040311 日常 [日常]

 家に帰ると、まず炊飯器の電源を入れる。

 朝のうちに米を研いで水につけてあるから、コンセントを挿してボタンを押せばオッケー。すぐに加熱が始まり、30分もすれば炊き上がる。通常1合。気分によっては1.5合。

 待つ間に、スーツを脱いでシャワーを浴びて室内着に着替えて態勢を整える。パソコンも起動させておいてメールをチェックしてニュースサイトを閲覧して自分のサイトの掲示板を確認する。

 それも一段落したら魚を焼く。ホッケの醤油干しだったりアジの開きだったり赤魚の粕漬けだったり。冷蔵庫に入っているいずれかの魚を、コンロの魚焼きグリルの網の上にのせる。網の下に水を張るのを忘れないように。キッチンタイマーを「10分」にセットしておきながら、頃合いを見てひっくり返す。

 続いて納豆に加えるための小ネギを刻む。「納豆にはネギ入れるタイプ」だから。刻んだ小ネギは納豆を入れる器にあらかじめ入れておき、待機。

 余裕があって気が向けば味噌汁も準備するところなのだけれど、大抵はめんどくさいのでサボってしまう。

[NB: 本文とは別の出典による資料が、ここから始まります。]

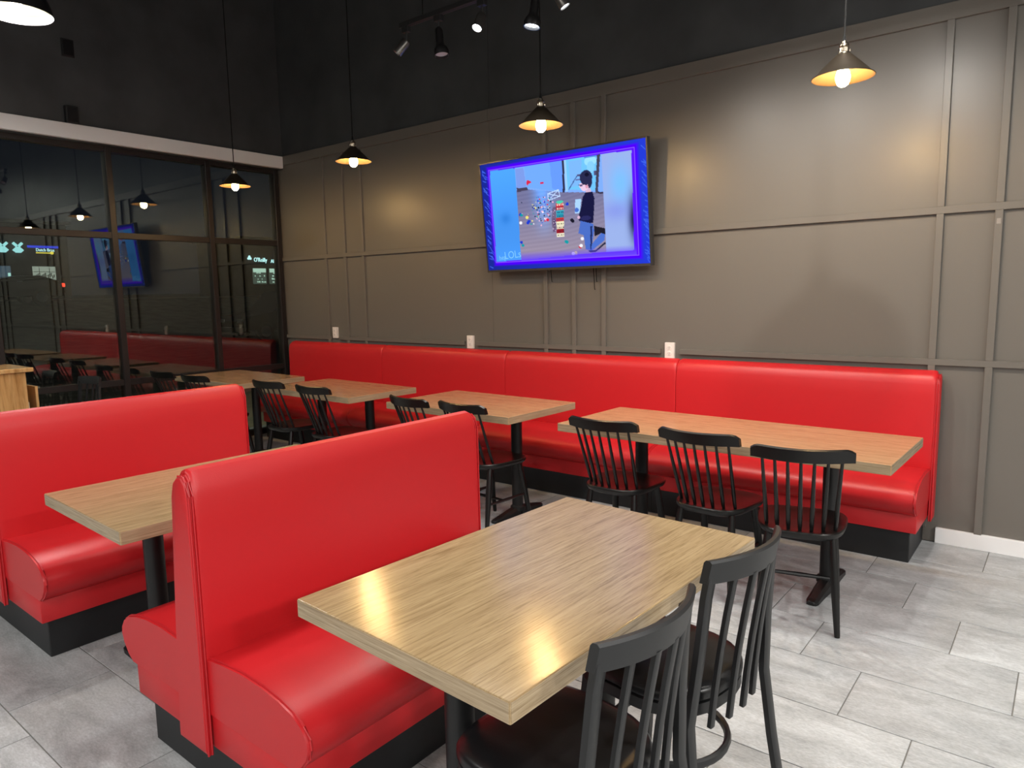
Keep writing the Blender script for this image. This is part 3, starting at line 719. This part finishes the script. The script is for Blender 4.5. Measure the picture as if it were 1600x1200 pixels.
obj('menu', B((-.07, -.012, 0), (.07, -.003, .56)), PAPER, mn); obj('menu', B((-.07, .0, 0), (.07, .008, .5)), PAPER, mn)
tbm = thing('tablet', 'dark tablet tilted on top of the host stand, at the left edge', 'tablet', (1.31, -3.60, 1.0755)); tbm.rotation_euler = (0, 0, .1)
o = obj('screen', B((-.006, -.13, .0), (.006, .13, .2), .003), TVB, tbm); o.rotation_euler = (0, -.5, 0); o.location = (0, 0, .012)
o = obj('stand', B((-.09, -.05, .0), (.02, .05, .008), .002), OUTW, tbm)

# ------------------------------------------------------------------ the night outside
bm = bmesh.new(); prof = [(-.15, -.06), (-2.2, -.06), (-2.3, -.16), (-14, .0), (-20, .35), (-26, 1.55), (-60, 2.0)]
prev = None
for x, z in prof:
    row = [bm.verts.new((x, y, z)) for y in (-40, 60)]
    if prev: bm.faces.new((prev[0], prev[1], row[1], row[0]))
    prev = row
gd = struct(obj('ground_outside', bm, mat('night_asphalt', (.13, .125, .10), .85, bump=.2, bscale=20, var=.3)))
struct(obj('sidewalk', B((-4.2, -30, -.16), (-.16, 40, -.05), .01), mat('concrete_walk', (.34, .31, .22), .9, var=.2)))
struct(obj('street_kerb', B((-26.6, -30, 1.45), (-26.2, 50, 1.62), .02), mat('kerb_concrete', (.3, .29, .27), .9)))
WHT = emis('sign_white', (.55, .93, 1.0), 1.3); BLU = emis('sign_blue', (.03, .06, .9), .8); YEL = emis('sign_yellow', (1.0, .8, .1), .9); CYN = emis('logo_cyan', (.42, .92, 1.0), .9)
BRK = mat('dark_building_wall', (.03, .03, .035), .8, var=.3)
kb = thing('drive_through_kiosk', 'dark coffee kiosk with blue lit sign and windmill logos across the street', 'building', (-30, 7, 1.6))
obj('wall', B((-4, -3.0, 0), (0, 1.55, 3.4), .02), BRK, kb)
obj('roof', B((-4.2, -3.2, 3.4), (.2, 1.7, 3.55), .02), BRK, kb)
s = obj('sign_band', B((.02, -.1, 2.33), (.08, 1.13, 2.43), .01, 1), BLU, kb)
text('sign_lettering', 'Dutch Bros', .20, WHT, s, (.1, .58, 2.235), (PI/2, 0, PI/2), .01, .8)
obj('sign_underline', B((.04, .22, 2.09), (.09, .80, 2.13)), YEL, s)
o = obj('sign_bean', lathe(bmesh.new(), [(0, 0), (.07, 0), (.07, .04), (0, .04)], 16), YEL, s); o.location = (.05, .85, 2.12); o.rotation_euler = (0, PI/2, 0)
for y in (-1.05, -.48):
    bm = bmesh.new()
    bmesh.ops.create_cone(bm, segments=8, radius1=.13, radius2=.09, depth=.26, cap_ends=True)
    for a in (45, 135, 225, 315):
        q = bmesh.new(); box(q, (.05, -.045, -.05), (.25, .045, .05)); 
        bmesh.ops.rotate(q, verts=q.verts, matrix=Matrix.Rotation(math.radians(a), 3, 'Y')); bmesh.ops.translate(q, verts=q.verts, vec=(0, 0, .12))
        tmp = bpy.data.meshes.new('t'); q.to_mesh(tmp); q.free(); bm.from_mesh(tmp); bpy.data.meshes.remove(tmp)
    bmesh.ops.rotate(bm, verts=bm.verts, matrix=Matrix.Rotation(PI/2, 3, 'Z'))
    o = obj('windmill_logo', bm, CYN, kb); o.location = (.1, y, 2.22)
wn = obj('menu_window', B((.01, .02, .9), (.06, .93, 1.5)), emis('window_glow', (.55, .62, .55), .5), kb)
bm = bmesh.new()
for y in (.27, .68): box(bm, (.06, y-.01, .93), (.07, y+.01, 1.45))
box(bm, (.06, .04, 1.25), (.07, .9, 1.27)); obj('window_bar', bm, WHITE, wn)
bm = bmesh.new()
for k in range(14): y = .08+.058*k; box(bm, (.06, y, .96+.05*(k % 3)), (.075, y+.035, 1.1+.04*(k % 4)))
obj('window_contents', bm, BRK, wn)
o = obj('window', B((.01, -1.3, .85), (.06, -.83, 1.5)), emis('window_blue', (.16, .24, .34), .35), kb)
obj('pane', B((.06, -.95, .87), (.07, -.85, 1.2)), emis('window_bright', (.5, .9, .85), .9), o)
ar = thing('auto_shop', 'shop across the street with lit letters and bright shelves', 'building', (-30, 20.4, 1.6))
obj('wall', B((-5, -3.0, 0), (0, 4, 3.2), .02), BRK, ar); obj('roof', B((-5.2, -3.2, 3.2), (.2, 4.2, 3.35), .02), BRK, ar)
text('sign_lettering', "O'Reilly", .33, WHT, ar, (.06, -1.92, 2.06), (PI/2, 0, PI/2), .02, .80)
text('sign_lettering', "AUTO PARTS", .29, WHT, ar, (.06, -.55, 2.0), (PI/2, 0, PI/2), .02, .83)
bm = bmesh.new()
for a in (90, 210, 330):
    q = bmesh.ops.create_circle(bm, cap_ends=True, segments=10, radius=.07); bmesh.ops.rotate(bm, verts=q['verts'], matrix=Matrix.Rotation(PI/2, 3, 'Y')); bmesh.ops.translate(bm, verts=q['verts'], vec=(0, .07*math.cos(math.radians(a)), .07*math.sin(math.radians(a))))
q = bmesh.ops.extrude_face_region(bm, geom=bm.faces[:]); bmesh.ops.translate(bm, verts=[v for v in q['geom'] if isinstance(v, bmesh.types.BMVert)], vec=(.03, 0, 0))
o = obj('clover_logo', bm, WHT, ar); o.location = (.06, -2.62, 2.16)
SG = emis('shop_glow', (.62, .9, .78), .75)
for y0, y1 in ((-2.45, -1.6), (-1.4, -.35), (-.2, 1.6)):
    w = obj('shop_window', B((.01, y0, .7), (.05, y1, 1.6)), emis('shop_inside', (.10, .14, .12), .5) if y0 < -2 else bpy.data.materials['shop_inside'], ar)
    obj('lit_header', B((.05, y0+.02, 1.36), (.07, y1-.02, 1.58)), SG, w)
    bm = bmesh.new()
    for k in range(int((y1-y0)*22)):
        y = R.uniform(y0+.05, y1-.1); z = .78+.17*R.randint(0, 3); box(bm, (.05, y, z), (.07, y+R.uniform(.03, .1), z+R.uniform(.04, .1)))
    obj('shelf_goods', bm, SG, w)
def car(name, label, loc, rz, L, H, tail):
    t = thing(name, label, 'car', loc, rz)
    paint = mat(name+'_paint', (.02, .022, .026), .25, coat=.5); h = L/2
    pr = [(-h, .35), (-h, .8), (-h+.15, .95), (-h+.5, H-.08), (-h+.8, H), (h-1.9, H), (h-1.15, 1.0), (h-.1, .86), (h, .7), (h, .35)]
    obj('body', loft(bmesh.new(), pr, [(-.88, .93), (-.8, 1), (.8, 1), (.88, .93)], 'y'), paint, t)
    gl = mat(name+'_glass', (.01, .012, .015), .08)
    for s in (-1, 1): obj('side_window', loft(bmesh.new(), [(-h+.6, 1.02), (-h+.85, H-.1), (h-1.95, H-.1), (h-1.45, 1.02)], [(.87*s, 1), (.895*s, 1)], 'y'), gl, t)
    for x in (-h+.8, h-.8):
        for s in (-1, 1):
            w = obj('wheel', lathe(bmesh.new(), [(0, 0), (.2, 0), (.33, .03), (.34, .12), (.33, .2), (0, .2)], 20), BVINYL, t, True); w.location = (x, .78*s-.1, .34); w.rotation_euler = (-PI/2, 0, 0)
            obj('hub_cap', lathe(bmesh.new(), [(0, .205), (.19, .202), (.2, .2)], 14), STEEL, w)
    for s in (-1, 1):
        obj('tail_lamp', B((-h-.02, .76*s-.14, .72), (-h+.06, .76*s+.14, .86), .01), tail, t)
        obj('head_lamp', B((h-.03, .55*s-.14, .66), (h+.012, .55*s+.14, .78), .01), OUTW, t)
    for x in (-h, h-.02): obj('bumper', B((x-.03, -.8, .32), (x+.05, .8, .5), .02), STEEL, t)
    for s in (-1, 1): obj('door_handle', B((-.3, .885*s-.01, .92), (-.12, .885*s+.015, .95), .005), STEEL, t)
    return t
car('parked_suv', 'dark sport utility vehicle parked outside at the right edge of the window', (-15.9, 10.7, .02), -PI/2, 4.7, 1.72, mat('tail_lamp_off', (.12, .01, .01), .2))
car('small_car', 'small dark car with a red tail light at the coffee kiosk', (-25.0, 4.49, 1.36), -PI/2, 3.4, 1.15, emis('tail_lamp_lit', (1, .06, .03), 2.0))
for y in (-2.3, 4.0):  # unseen outdoor lamps, added to brighten the pavement behind the glass
    t = thing('added_wall_light', 'added unseen light on the outside of the window front, %s' % ('above the windows' if y < 0 else 'beyond the corner'), 'light', (-.15, y, 3.6), 0)
    obj('housing', B((-.2, -.15, 0), (0, .15, .14), .01), BMETAL, t); obj('lens', B((-.18, -.13, -.006), (-.03, .13, .0)), LENSD, t)
    light('added_wall_lamp', 'AREA', t, (-.11, 0, -.012), 30, (1, .93, .75), shape='SQUARE', size=.14)
for i, (x, y, z, lb) in enumerate(((-40, 27.5, 7.6, 'street lamp far behind the windows, left of a pair'), (-48, 34.6, 9.0, 'street lamp far behind the windows, right of a pair'))):
    t = thing('street_lamp', lb, 'street lamp', (x, y, 1.7), 0, 'distant street lamps')
    obj('pole', T([(0, 0, 0), (0, 0, z-1.7)], .07, 8), BMETAL, t); obj('arm', T([(0, 0, z-1.75), (.9, 0, z-1.65)], .05, 6), BMETAL, t)
    obj('lamp_head', B((.5, -.2, z-1.72), (1.1, .2, z-1.62), .02), BMETAL, t); obj('lens', B((.6, -.15, z-1.75), (1.0, .15, z-1.721)), emis('street_lens%d' % i, (1, .95, .8), 3), t)
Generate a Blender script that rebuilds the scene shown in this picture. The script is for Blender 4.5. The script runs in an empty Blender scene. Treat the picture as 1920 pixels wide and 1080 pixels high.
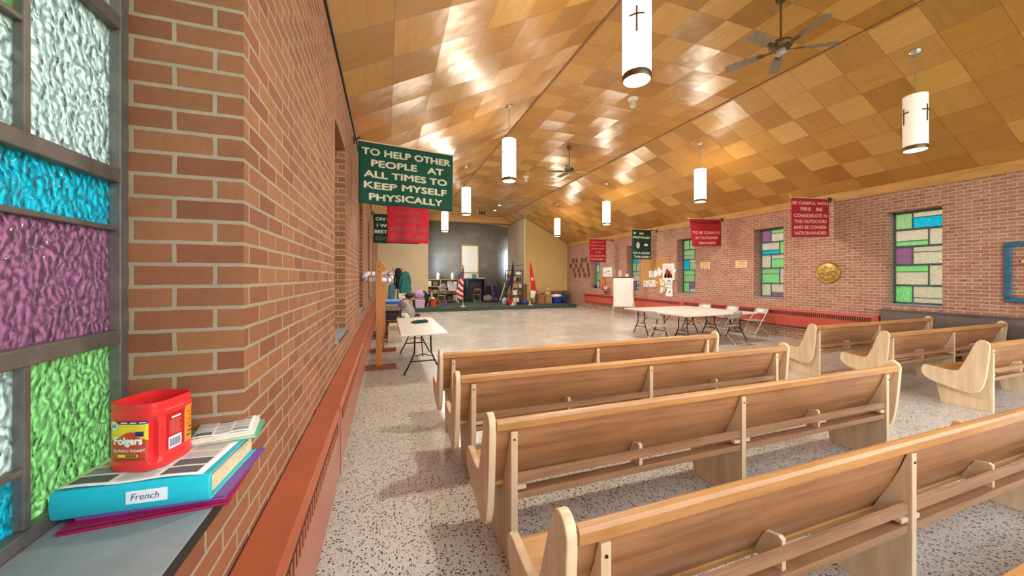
import bpy, bmesh, math, random
from mathutils import Vector, Matrix, noise
random.seed(7)
SC = bpy.context.scene
COL = SC.collection
PI = math.pi
R = math.radians

# ------------------------------------------------------------------ camera, light, exposure
FOC, HZ, EYE = 668.0, 520.0, 1.65
TH = math.atan(235 / FOC)
CT, ST = math.cos(TH), math.sin(TH)
cam = bpy.data.cameras.new('camera')
cam.sensor_width = 36.0
cam.lens = FOC / 1920 * 36.0
cam.shift_y = -20.0 / 1920
cam.clip_start = 0.02
cam_o = bpy.data.objects.new('camera', cam)
cam_o.location = (0, 0, EYE)
cam_o.rotation_euler = (PI / 2, 0, -TH)
COL.objects.link(cam_o)
SC.camera = cam_o

SC.view_settings.view_transform = 'Standard'
SC.view_settings.look = 'None'
SC.view_settings.gamma = 1.0
SC.view_settings.use_curve_mapping = False
SC.view_settings.exposure = 0.92

SKY = 2.6
wd = bpy.data.worlds.new('sky')
SC.world = wd
wd.use_nodes = True
wn = wd.node_tree
wn.nodes.clear()
w_out = wn.nodes.new('ShaderNodeOutputWorld')
w_bg = wn.nodes.new('ShaderNodeBackground')
w_tc = wn.nodes.new('ShaderNodeTexCoord')
w_sp = wn.nodes.new('ShaderNodeSeparateXYZ')
w_rp = wn.nodes.new('ShaderNodeValToRGB')
w_rp.color_ramp.elements[0].position = 0.0
w_rp.color_ramp.elements[0].color = (1.0, 0.97, 0.93, 1)
w_rp.color_ramp.elements[1].position = 0.8
w_rp.color_ramp.elements[1].color = (0.82, 0.90, 1.0, 1)
wn.links.new(w_tc.outputs['Generated'], w_sp.inputs[0])
wn.links.new(w_sp.outputs['Z'], w_rp.inputs[0])
wn.links.new(w_rp.outputs[0], w_bg.inputs[0])
w_bg.inputs[1].default_value = SKY
wn.links.new(w_bg.outputs[0], w_out.inputs[0])

# added cool lights standing in for daylight from unseen side windows by the recess
for nm_, loc_, aim_, pw_ in (('recess_fill_left', (2.2, 20.6, 2.7), -1, 40), ('recess_fill_right', (8.9, 22.92, 2.8), 1, 75)):
    al = bpy.data.lights.new(nm_, 'AREA')
    al.shape = 'RECTANGLE'
    al.size, al.size_y = 2.4, .5
    al.energy = pw_
    al.color = (.72, .88, 1.0)
    al_o = bpy.data.objects.new(nm_, al)
    al_o.location = loc_
    al_o.rotation_euler = (0, aim_ * PI / 2, 0)
    COL.objects.link(al_o)

sun = bpy.data.lights.new('sun', 'SUN')
sun.energy = 2.4
sun.angle = R(6)
sun.color = (1.0, .96, .9)
sun_o = bpy.data.objects.new('sun', sun)
sun_o.rotation_euler = Vector((-.85, -.3, .45)).to_track_quat('Z', 'Y').to_euler()
COL.objects.link(sun_o)

LAMP_GLOW = 16.0          # pendant shades


def ux(u, Y):
    r = (u - 960) / FOC
    return Y * (r * CT + ST) / (CT - r * ST)


# ------------------------------------------------------------------ object helpers
def thing(name, label, cat, loc=(0, 0, 0), rotz=0.0, group=None):
    o = bpy.data.objects.new(name, None)
    o.empty_display_size = 0.1
    o.location = loc
    o.rotation_euler = (0, 0, rotz)
    COL.objects.link(o)
    o['label'] = label
    o['category'] = cat
    if group:
        o['group'] = group
    return o


def tag(o, label, cat, group=None):
    o['label'] = label
    o['category'] = cat
    if group:
        o['group'] = group
    return o


def struct(o):
    o['kind'] = 'structure'
    return o


def kids(o):
    return [c for c in bpy.data.objects if c.parent == o]


def copy_tree(o, parent=None):
    c = o.copy()
    COL.objects.link(c)
    c.parent = parent
    for ch in kids(o):
        copy_tree(ch, c)
    return c


def dup(o, loc, rotz=None, label=None):
    c = copy_tree(o)
    c.location = loc
    if rotz is not None:
        c.rotation_euler = (0, 0, rotz)
    if label:
        c['label'] = label
    return c


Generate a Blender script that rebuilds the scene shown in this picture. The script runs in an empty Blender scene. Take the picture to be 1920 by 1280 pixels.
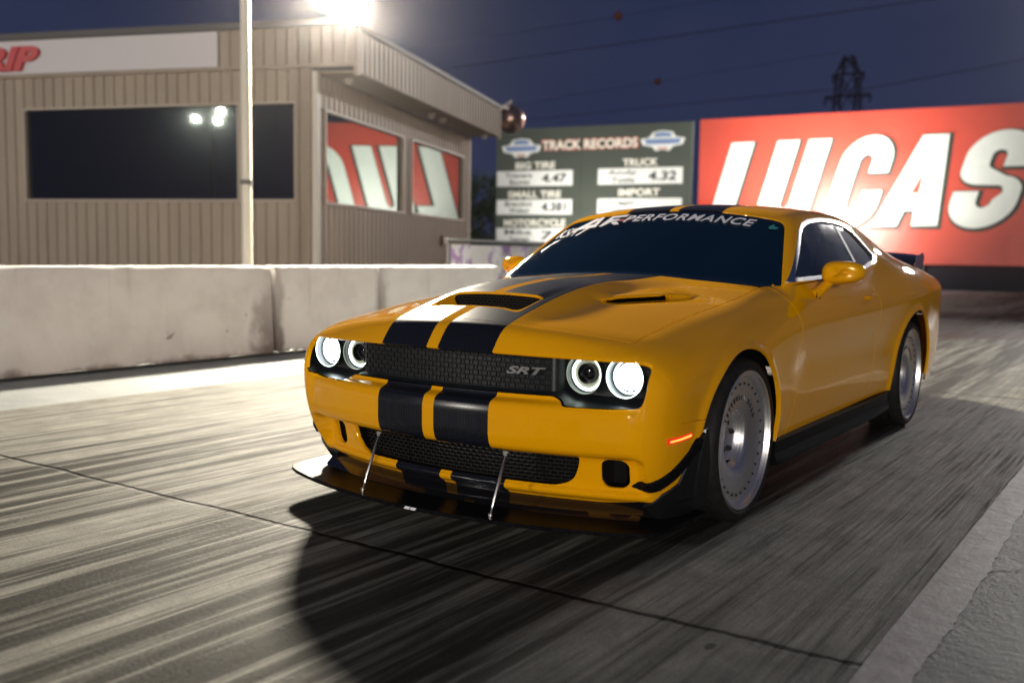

乾燥ワカメも味噌も、なかなか減らない。

 ご飯が炊き上がって魚が焼き上がったら3パック98円の納豆を冷蔵庫から取り出して小ネギの上に盛って付属の醤油だれとカラシを入れてわしわしわしわしとかき混ぜる。納豆に薬味を入れる順番と、かき混ぜるタイミングについては諸説紛々あるようだけれども、僕は昔からこのやり方である。

 かくしてシンプルな食卓の準備が整い、座椅子に座った僕は箸を手にして骨をよけながら魚の身をつまみ、ご飯といっしょにかき込む。テレビは基本的にはつけないのだけれど、ごくまれにニュース番組なんかを垂れ流しておく。テレビを観るのは疲れるのだ。

 食べるのが早い方だし、たいした量でもないもんだから、ものの10分で食べ終わってしまい、箸を置く。食後時間が経つと動くのが億劫になるのは自明なので、そそくさと食器を片付けて洗ってしまう。温水の出ない台所の水道水は、冬場には果てしなく冷たく手の甲を打ち付ける。ステンレス製の炊飯器の釜に至るまですべてを洗い終わったところで、帰宅してから1時間。

 そうして僕の日常は回る。ぐるぐるぐるぐる。

 「日常に埋没するのはイヤだ」と言う人もいるけれども、埋没することができるからこその日常である。忌避すべきは、日常を平平凡凡なもの、退屈無味なものとしか思えなくなってしまうような心の有り様なのだと思う。ご飯の炊け具合の違い、魚の焼き加減の違い、食器を洗う水道水の温度の違いに、昨日と違う今日を感じることができたらそれでいい。

 水道水がだんだん温かくなってきて、また春がくる。